How do I know if my home needs to be repiped?

The most common signs are rust-colored or brown water from hot and cold taps, chronically low water pressure throughout the house (not just one fixture), multiple pinhole leaks in a short period, and a history of two or more slab leaks. If you're patching the same plumbing system repeatedly, the underlying pipe material has reached the end of its service life — and each repair is just buying a little more time before the next failure.

Why does copper pipe fail faster in Las Vegas than other cities?

Three factors combine against copper in Las Vegas. First, the water is extremely hard — 600–800 ppm dissolved minerals — and slightly acidic conditions in the soil accelerate exterior corrosion. Second, Las Vegas homes are overwhelmingly built on post-tension concrete slabs, and when a slab shifts or settles, the embedded copper pipe flexes and can crack or develop pinhole leaks. Third, high water temperatures from sun-heated supply lines accelerate internal pitting. The result is that copper systems that might last 50 years elsewhere often develop problems in 25–35 years here.

How long does a whole-home repipe take?

Most Las Vegas single-story homes (1,200–2,000 square feet) are repiped in one to two days. Two-story homes or larger floor plans typically take two to three days. We restore water service each night so you're not without running water overnight, and we patch all wall and ceiling openings before we leave. You won't be living on a construction site for a week.

What is PEX and why is it better for Las Vegas homes?
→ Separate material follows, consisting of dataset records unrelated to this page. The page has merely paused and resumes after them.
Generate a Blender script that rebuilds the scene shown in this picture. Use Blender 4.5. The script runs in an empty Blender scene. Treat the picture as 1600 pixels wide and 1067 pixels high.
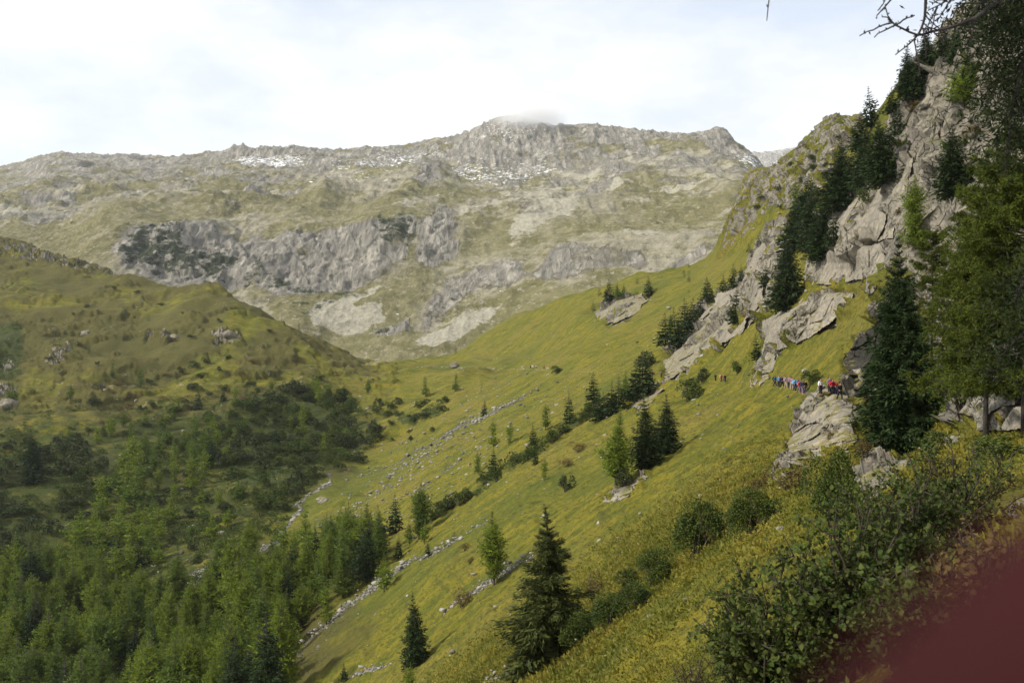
import bpy, bmesh, math, random
import numpy as np
from mathutils import Vector, Matrix, Euler

# ------------------------------------------------------------------ camera, world, sun, exposure
SC = bpy.context.scene
F = 1386.0           # focal length in pixels of the 1600 px wide photograph
HOR = 570.0          # row of the horizon
camd = bpy.data.cameras.new('camera')
camd.sensor_width = 36.0
camd.lens = 36.0 * F / 1600.0
camd.clip_start = 0.004
camd.clip_end = 20000
camd.shift_y = (HOR - 533.5) / 1600.0
camd.dof.use_dof = True
camd.dof.focus_distance = 110
camd.dof.aperture_fstop = 5.8
cam = bpy.data.objects.new('camera', camd)
SC.collection.objects.link(cam)
cam.location = (0, 0, 0)
cam.rotation_euler = (math.radians(90), 0, 0)
SC.camera = cam

SUN_EL, SUN_AZ = math.radians(38), math.radians(-110)   # azimuth measured from +Y (view direction) towards +X
w = bpy.data.worlds.new('World'); SC.world = w; w.use_nodes = True
wn, wl = w.node_tree.nodes, w.node_tree.links
wn.clear()
wo = wn.new('ShaderNodeOutputWorld'); bg = wn.new('ShaderNodeBackground')
sky = wn.new('ShaderNodeTexSky'); sky.sky_type = 'NISHITA'; sky.sun_disc = False
sky.sun_elevation = SUN_EL; sky.sun_rotation = SUN_AZ; sky.altitude = 2000
tc = wn.new('ShaderNodeTexCoord')
mp = wn.new('ShaderNodeMapping'); mp.inputs['Scale'].default_value = (1.0, 1.0, 2.2); mp.inputs['Location'].default_value = (3.1, 0.4, 0.2)
n1 = wn.new('ShaderNodeTexNoise'); n1.inputs['Scale'].default_value = 2.3; n1.inputs['Detail'].default_value = 7; n1.inputs['Roughness'].default_value = 0.55
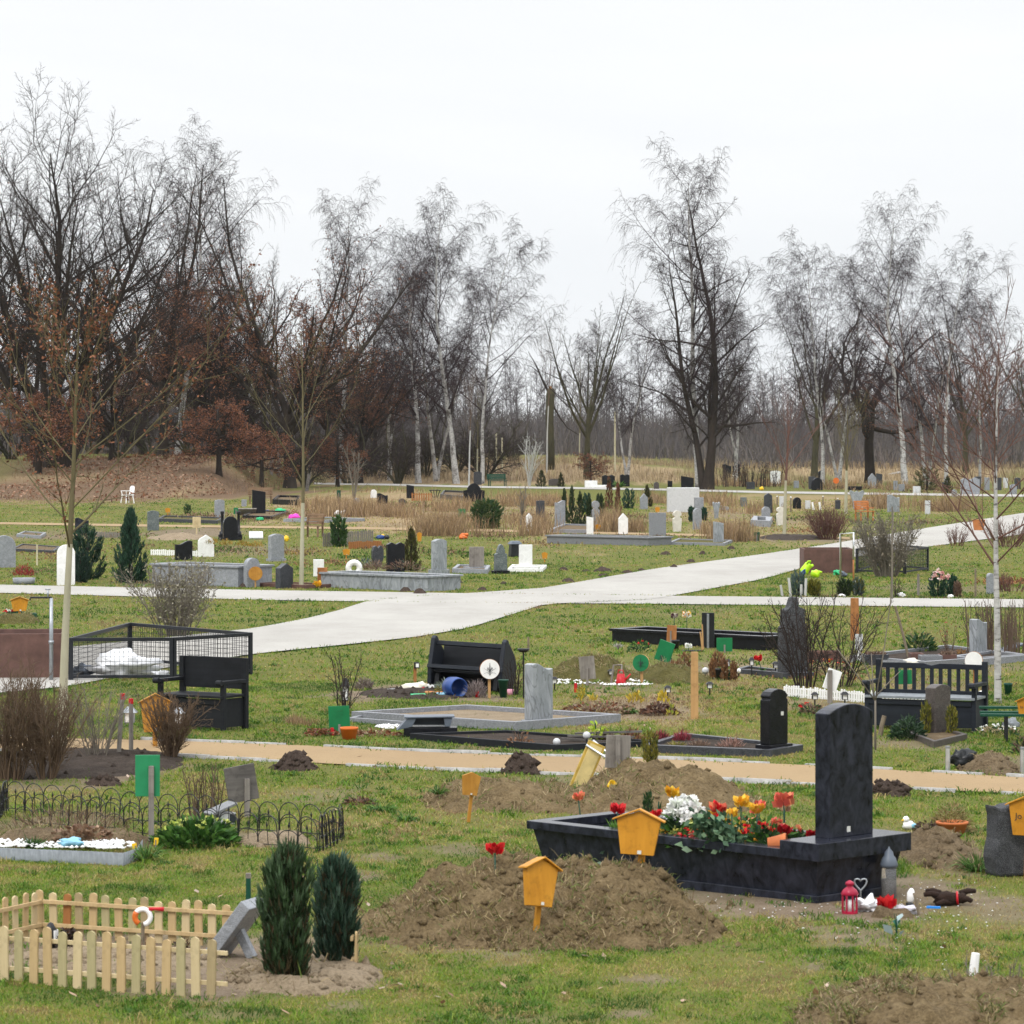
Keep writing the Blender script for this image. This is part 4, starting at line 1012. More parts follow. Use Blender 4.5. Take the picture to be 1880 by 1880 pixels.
def house_sign(label, px, py, w, h, stake, m='yellow_wood', rz=0, tilt=0, roll=0, roof=True, text=None, taper=.74, cat='grave sign', t=.028):
    """house shaped wooden grave sign; py = row where the stake meets the ground; sizes in pixels"""
    loc = G(px, py); k = loc.y / F; w *= k; h *= k; st = stake * k
    o = thing('grave_sign', label, cat, loc, rz); T = TR((0, 0, st), rx=tilt, ry=roll); a = w / 2
    hw = h * .80
    b = MB(); b.prism([(-a * taper, 0), (a * taper, 0), (a, hw), (0, h * .97), (-a, hw)], t, T); b.build('board', m, o, bev=.003)
    if roof:
        b = MB(); v = w * .09; th = max(.014, .035 * w)
        b.prism([(0, h), (0, h + th), (-a - v, hw + th * .4 - v * .35), (-a - v, hw - th * .6 - v * .35)], t + .05, T, y0=-t / 2 - .03)
        b.prism([(0, h), (a + v, hw - th * .6 - v * .35), (a + v, hw + th * .4 - v * .35), (0, h + th)], t + .05, T, y0=-t / 2 - .03); b.build('roof', m, o, bev=.003)
    b = MB(); sw = max(.02, w * .09); b.box((0, t * .5 + sw * .55, (st + h * .4) / 2 - .06), (sw * 1.7, sw, st + h * .4 + .12), TR((0, 0, 0), rx=tilt * .5, ry=roll)); b.build('stake', m, o, bev=.003)
    b = MB(); b.box((w * .05, -t / 2 - .004, h * .06), (w * .09, .006, w * .08), T); b.build('tag', 'tag', o)
    if text:
        cu = bpy.data.curves.new('lettering', 'FONT'); cu.body = text; cu.size = h * .22; cu.extrude = .002
        q = bpy.data.objects.new('lettering', cu); COL.objects.link(q); bpy.context.view_layer.update()
        me = bpy.data.meshes.new_from_object(q.evaluated_get(bpy.context.evaluated_depsgraph_get())); bpy.data.objects.remove(q)
        q = bpy.data.objects.new('lettering', me); COL.objects.link(q); q.parent = o; me.materials.clear(); me.materials.append(M['ink'])
        q.matrix_local = T @ TR((-a * .62, -t / 2 - .003, h * .42), rx=PI / 2)
    return o
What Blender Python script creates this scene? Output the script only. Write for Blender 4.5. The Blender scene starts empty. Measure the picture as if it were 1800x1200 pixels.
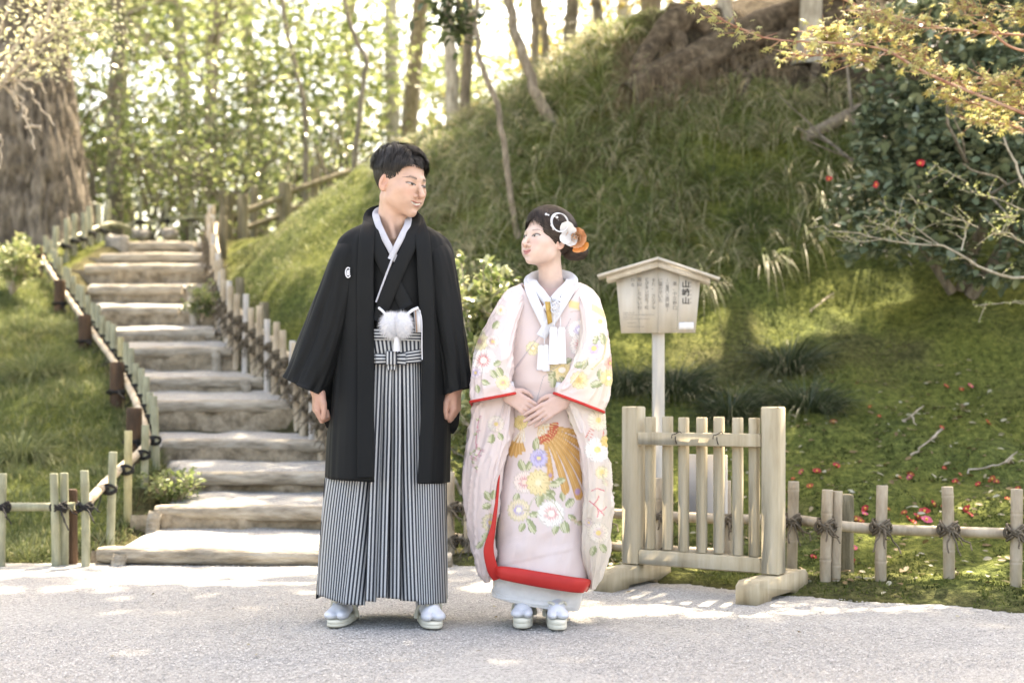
import bpy, math, random
import numpy as np
from mathutils import Vector, Matrix

SC = bpy.context.scene
COL = SC.collection
R = math.radians
rng = np.random.default_rng(7)
random.seed(7)

# ---------------------------------------------------------------- camera
F, HOR, CZ = 2400.0, 705.0, 0.79          # focal length in 1800-px units, horizon row, eye height
cam_d = bpy.data.cameras.new('camera')
cam_d.sensor_width = 36.0
cam_d.lens = 36.0 * F / 1800.0
cam_d.shift_y = (HOR - 600.0) / 1800.0
cam_d.clip_start = 0.05
cam_d.clip_end = 3000.0
cam_d.dof.use_dof = True
cam_d.dof.focus_distance = 4.86
cam_d.dof.aperture_fstop = 2.2
cam = bpy.data.objects.new('camera', cam_d)
cam.location = (0, 0, CZ)
cam.rotation_euler = (R(90), 0, 0)
COL.objects.link(cam)
SC.camera = cam

# ---------------------------------------------------------------- sky and sun
SUN_EL, SUN_AZ = R(59), R(24)             # azimuth measured from +Y (away from camera) towards +X
TO_SUN = np.array([math.sin(SUN_AZ)*math.cos(SUN_EL), math.cos(SUN_AZ)*math.cos(SUN_EL), math.sin(SUN_EL)])
world = bpy.data.worlds.new('World'); SC.world = world
world.use_nodes = True
wn = world.node_tree
bg = wn.nodes['Background']
sky = wn.nodes.new('ShaderNodeTexSky')
sky.sky_type = 'NISHITA'
sky.sun_disc = False
sky.sun_elevation = SUN_EL
sky.sun_rotation = SUN_AZ
sky.air_density = 1.0
sky.dust_density = 5.0
sky.ozone_density = 0.6
wn.links.new(sky.outputs[0], bg.inputs[0])
bg.inputs[1].default_value = 0.15
sun_d = bpy.data.lights.new('sun', 'SUN')
sun_d.energy = 4.2
sun_d.angle = R(0.6)
sun_d.color = (1.0, 0.94, 0.84)
sun = bpy.data.objects.new('sun', sun_d)
sun.rotation_euler = Vector(TO_SUN).to_track_quat('Z', 'Y').to_euler()
sun.location = (0, 0, 30)
COL.objects.link(sun)
SC.view_settings.view_transform = 'Standard'
SC.view_settings.look = 'None'
SC.view_settings.gamma = 1.0
SC.view_settings.use_curve_mapping = False
SC.view_settings.exposure = 2.55
SC.view_settings.use_white_balance = True
SC.view_settings.white_balance_temperature = 8000
SC.view_settings.white_balance_tint = 10
SC.render.engine = 'CYCLES'
SC.cycles.use_denoising = True
SC.cycles.max_bounces = 6
SC.cycles.diffuse_bounces = 3
SC.cycles.glossy_bounces = 2
SC.cycles.transmission_bounces = 4
SC.cycles.transparent_max_bounces = 4
SC.cycles.caustics_reflective = False
SC.cycles.caustics_refractive = False

# ---------------------------------------------------------------- helpers
def W(u, v, Y):
    """world point seen at photo pixel (u, v) at distance Y"""
    return np.array([(u-900.0)/F*Y, Y, CZ-(v-HOR)/F*Y])

def srgb(r, g, b):
    f = lambda c: (c/255/12.92) if c/255 <= 0.04045 else ((c/255+0.055)/1.055)**2.4
    return (f(r), f(g), f(b))

def tag(o, label=None, cat=None, group=None, kind=None):
    if label: o['label'] = label
    if cat: o['category'] = cat
    if group: o['group'] = group
    if kind: o['kind'] = kind
    return o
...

PEX (cross-linked polyethylene) is a flexible plastic tubing that has become the standard repipe material for good reasons. It doesn't corrode, it's highly resistant to scale buildup from hard water, and its flexibility means it handles the slab movement common in Las Vegas without cracking. It also installs faster than rigid copper, which keeps labor costs lower. PEX carries a multi-decade manufacturer warranty and is approved by all major plumbing codes.